Regia di Paul Thomas Anderson vedi scheda film
C’è un’altra Hollywood, come dice il sottotitolo italiano, che in quanto a star system non ha nulla da invidiare a quella originale. Si dirà che il mondo del porno non merita il medesimo trattamento delle produzioni normali, ma penso sinceramente che la produzione pornografica abbia incrementato il PIL degli Stati Uniti. Con sprezzo del pericolo, il temerario e razionale Paul Thomas Anderson racconta un sottobosco allucinato di produttori idealisti ed attori ambiziosi, caleidoscopio di dipendenze (sesso, droga, soldi) e di esperienze disparate, romanzo corale su un momento irripetibile (che risente ancora della contestazione e dello spirito della seconda metà degli anni sessanta e vive appieno la libertà totalizzante dei settanta) in cui il cinema commerciale riuscì a non morire anche grazie alla diffusione dell’hard (genere, tra l’altro, qui narrato con una naturalezza encomiabile che dimentica cosa voglia dire la parola ‘puritanesimo’ ma non mette da parte una certa dose di rispettoso pudore).

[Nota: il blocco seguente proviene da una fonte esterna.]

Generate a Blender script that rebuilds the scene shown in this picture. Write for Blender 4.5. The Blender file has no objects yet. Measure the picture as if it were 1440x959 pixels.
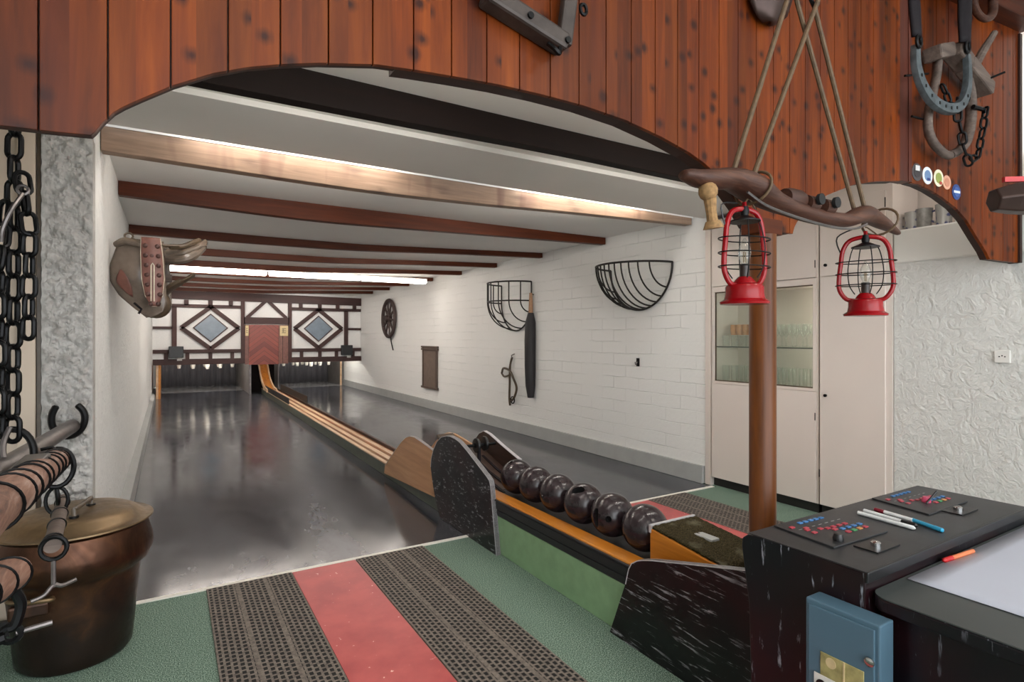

Con più di un occhio al cinema di San Robert Altman ed un altro alle tendenze tarantiniane contemporanee, Anderson mette in scena una storia ricca e densa in cui si incontrano tutti i topoi del romanzo di formazione e dell’affresco analitico-sociale, finto reportage dal montaggio frenetico e lunatico, e riesce a creare un altro capitolo della storia della decomposizione del mito americano. Lungo due ore e mezza emergono tanti personaggi, legati dal buon Mark Wahlberg (il cui fasullo pene dalle dimensioni abnormi, del quale si parla per tutto il film e si vede solo alla fine, è entrato nella mitologia): non si può tacere sulle caratterizzazioni del disperato William H. Macy e dell’ancora giovane Phillip Seymour Hoffamn, ma soprattutto su quelle, mastodontiche, di Burt Reynolds e Julianne Moore.